Ed-Dalati, Dürzilerin ruhani liderliğinin duruşunu memnuniyetle karşıladı ve ülkenin dini otoritelerini İçişleri Bakanlığı'nın eylemlerini desteklemek için ‘ortak bir ulusal duruş sergilemeye’ çağırdı. Ed-Dalati, “Yasadışı silahlı grupların liderlerini İçişleri ve Savunma bakanlıklarının güçlerinin girişini engelleyen her türlü eylemi durdurmaya ve iç barışı korumak için silahlarını yetkili makamlara teslim ederek tam bir iş birliği yapmaya çağırıyoruz” dedi.

Top mermileri ve patlamalar

Suveyda'nın eteklerindeki el-Mezraa köyünde bulunan bir AFP muhabiri, top mermileri ve patlamalar duyduğunu ve askeri konvoyların Suveyda şehri yakınlarına girdiğini gördüğünü, Savunma ve İçişleri Bakanlığı güçlerine ait roketatarların ve ağır topların şehrin yakınlarına konuşlandırıldığını aktardı.

Muhabir, bazı kasabalarda çatışmaların devam ettiğini ve askeri birliklerin şehre girmeye hazırlandığını söyledi.

Geçtiğimiz iki gün boyunca Suveyda vilayeti, hükümet güçlerinin müdahalesinden önce Dürzi militanlar ile Bedevi silahlı gruplar arasında eski Devlet Başkanı Beşşar Esed'in devrilmesinden bu yana en şiddetli çatışmalardan birine sahne oldu.

Suriye güvenlik güçlerinin bir üyesi Suveyda'daki çatışmaların ardından bir cesedin yanından geçiyor. (EPA)

Suriye güvenlik güçlerinin bir üyesi Suveyda'daki çatışmaların ardından bir cesedin yanından geçiyor. (EPA)

Pazar günü bir dizi adam kaçırma olayının ardından patlak veren çatışmalarda 18'i asker olmak üzere en az 90 kişi öldü.

İsrail bölgedeki ‘birkaç tanka’ yönelik saldırı gerçekleştirdiğini duyururken, İsrail Savunma Bakanı Yisrael Katz daha sonra Dürzilerin hedef alınmaması konusunda uyarıda bulundu.
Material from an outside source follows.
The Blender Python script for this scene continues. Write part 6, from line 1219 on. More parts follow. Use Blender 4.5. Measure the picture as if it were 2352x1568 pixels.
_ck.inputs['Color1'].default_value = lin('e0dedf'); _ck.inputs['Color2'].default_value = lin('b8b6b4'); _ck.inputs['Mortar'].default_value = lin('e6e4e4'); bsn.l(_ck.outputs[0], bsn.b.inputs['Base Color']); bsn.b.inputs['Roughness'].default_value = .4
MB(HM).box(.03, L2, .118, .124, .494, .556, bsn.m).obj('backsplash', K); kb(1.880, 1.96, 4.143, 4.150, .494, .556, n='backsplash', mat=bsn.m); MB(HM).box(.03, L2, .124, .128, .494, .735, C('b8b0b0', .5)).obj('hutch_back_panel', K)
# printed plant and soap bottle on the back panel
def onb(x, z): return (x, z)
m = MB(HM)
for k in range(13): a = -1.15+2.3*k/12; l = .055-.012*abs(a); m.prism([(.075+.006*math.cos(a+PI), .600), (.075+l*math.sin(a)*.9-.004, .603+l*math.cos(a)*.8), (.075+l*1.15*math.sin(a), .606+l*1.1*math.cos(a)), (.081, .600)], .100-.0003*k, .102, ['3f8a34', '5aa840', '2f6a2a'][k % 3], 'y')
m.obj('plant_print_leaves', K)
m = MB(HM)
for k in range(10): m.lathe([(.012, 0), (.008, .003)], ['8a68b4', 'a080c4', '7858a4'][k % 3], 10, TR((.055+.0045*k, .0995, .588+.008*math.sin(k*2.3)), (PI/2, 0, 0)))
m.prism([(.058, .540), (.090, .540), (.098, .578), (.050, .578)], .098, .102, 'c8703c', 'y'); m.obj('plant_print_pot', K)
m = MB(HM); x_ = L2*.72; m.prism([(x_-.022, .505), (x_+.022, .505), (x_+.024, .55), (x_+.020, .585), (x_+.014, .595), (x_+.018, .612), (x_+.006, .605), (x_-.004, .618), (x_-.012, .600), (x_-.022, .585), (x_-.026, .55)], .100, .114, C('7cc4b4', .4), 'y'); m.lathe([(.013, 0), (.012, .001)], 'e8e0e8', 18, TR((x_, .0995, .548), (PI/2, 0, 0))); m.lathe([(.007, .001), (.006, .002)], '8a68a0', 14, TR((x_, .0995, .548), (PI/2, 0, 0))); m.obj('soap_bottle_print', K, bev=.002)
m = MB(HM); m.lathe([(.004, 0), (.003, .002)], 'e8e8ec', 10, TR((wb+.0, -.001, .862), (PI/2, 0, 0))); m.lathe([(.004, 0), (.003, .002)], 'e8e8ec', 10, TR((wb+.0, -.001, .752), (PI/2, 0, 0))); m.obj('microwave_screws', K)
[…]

Geçtiğimiz mayıs ayından bu yana Dürzi militanlar, yerel gruplar ve yetkililer arasında yapılan bir anlaşma uyarınca Suveyda'da güvenliği sağlıyor. Ancak silahlı Sünni Bedevi aşiret mensupları da vilayet kırsalında konuşlanmış durumda.

Suriye güvenlik güçleri, Dürzilerin çoğunlukta olduğu Suveyda kentinin dışında Bedevi aşiretler ve Dürzi militanlar arasında yaşanan çatışmaların ardından bölgeye konuşlandı. (EPA)Suriye güvenlik güçleri, Dürzilerin çoğunlukta olduğu Suveyda kentinin dışında Bedevi aşiretler ve Dürzi militanlar arasında yaşanan çatışmaların ardından bölgeye konuşlandı. (EPA)
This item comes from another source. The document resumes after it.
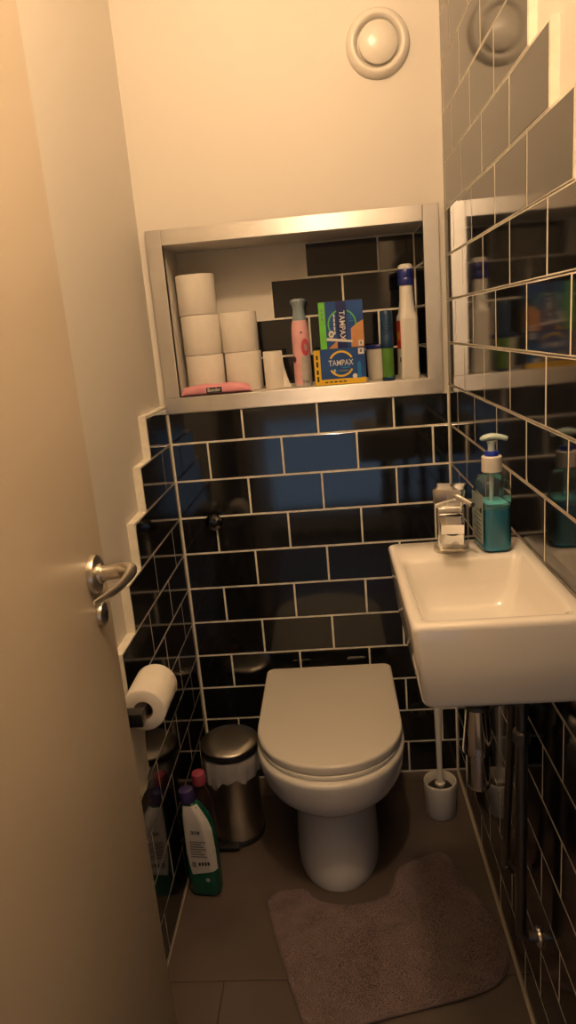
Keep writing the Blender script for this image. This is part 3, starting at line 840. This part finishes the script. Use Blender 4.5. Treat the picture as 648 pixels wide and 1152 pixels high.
while count < 26000:
    x, y = random.uniform(lim[0], lim[1]), random.uniform(lim[2], lim[3])
    if not inside(x, y, RI): continue
    count += 1
    # the pile lies in broad swirls, each patch leaning its own way
    a = 2.6*math.sin(x*21 + 2.1*math.sin(y*17)) + 2.2*math.sin(y*26 + 1.7*math.sin(x*13))
    a += random.gauss(0, 0.5)
    hgt = random.uniform(0.0040, 0.0056); ln = random.uniform(0.0012, 0.0030); r = random.uniform(0.0012, 0.0019)
    tip = (x-OX+ln*math.cos(a), y-OY+ln*math.sin(a), 0.0075+hgt)
    o_ = len(V_)
    for k in range(3):
        b_ = a + 2*PI*k/3
        V_.append((x-OX+r*math.cos(b_), y-OY+r*math.sin(b_), 0.0075))
    V_.append(tip)
    F_ += [(o_, o_+1, o_+3), (o_+1, o_+2, o_+3), (o_+2, o_, o_+3)]
mb.add(V_, F_)
pl = mb.build('pile', M['rug'], rg, smooth=False, recalc=False)
pl['kind'] = 'stuff'

# ------------------------------------------------------------------ things in the niche
ZS = NZ0 + 0.0006
def niche_roll(x, y, z, r, label, rz=0.0, src=None):
    if src is None:
        o = thing('toilet_roll', (x, y, z), label, 'toilet roll', 'spare toilet rolls in the niche', rz)
        roll(o, r, 0.021, 0.1030)
    else:
        o = copy_tree(src); o.location = (x, y, z); o.rotation_euler = (0, 0, rz); o['label'] = label
    return o
HR = 0.1034
src = niche_roll(0.0990, 0.106, ZS, 0.0515, 'spare toilet roll at the bottom of the stack of three')
niche_roll(0.0975, 0.106, ZS+HR, 0.0515, 'spare toilet roll in the middle of the stack of three', 1.0, src)
niche_roll(0.0955, 0.105, ZS+2*HR, 0.0515, 'spare toilet roll on top of the stack of three', 2.3, src)
src = niche_roll(0.2030, 0.116, ZS, 0.0500, 'lower spare toilet roll of the stack of two', 0.4)
niche_roll(0.1995, 0.116, ZS+HR, 0.0500, 'upper spare toilet roll of the stack of two', 1.9, src)
o = thing('toilet_roll', (0.2870, 0.072, ZS), 'thin nearly used-up toilet roll standing beside the stacked rolls', 'toilet roll')
roll(o, 0.0255, 0.0195, 0.0985)
mb = MB()
secs = []
for k in range(9):
    z = 0.098 - 0.0965*k/8
    a0 = -0.35
    secs.append([(0.0259*math.cos(a0) + q*0.022*(0.10 + 0.9*(k/8)**2.2), 0.0259*math.sin(a0) - 0.004*q, z) for q in (0.0, 0.33, 0.66, 1.0)])
mb.loft(secs, 0, False, False, closed=False)
mb.build('loose_end', M['paper'], o, recalc=False)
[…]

Yeni yönetim iktidarı devraldıktan sonra Şam'ı ziyaret eden uluslararası toplum temsilcileri ve Batılı delegeler, özellikle çeşitli bölgelerde yaşanan mezhepsel şiddet ve ihlallerin ardından dışlanmaları korkusuyla, azınlıkların korunması ve geçiş döneminin yönetimine katılımlarının sağlanması için yetkililere çağrıda bulundu.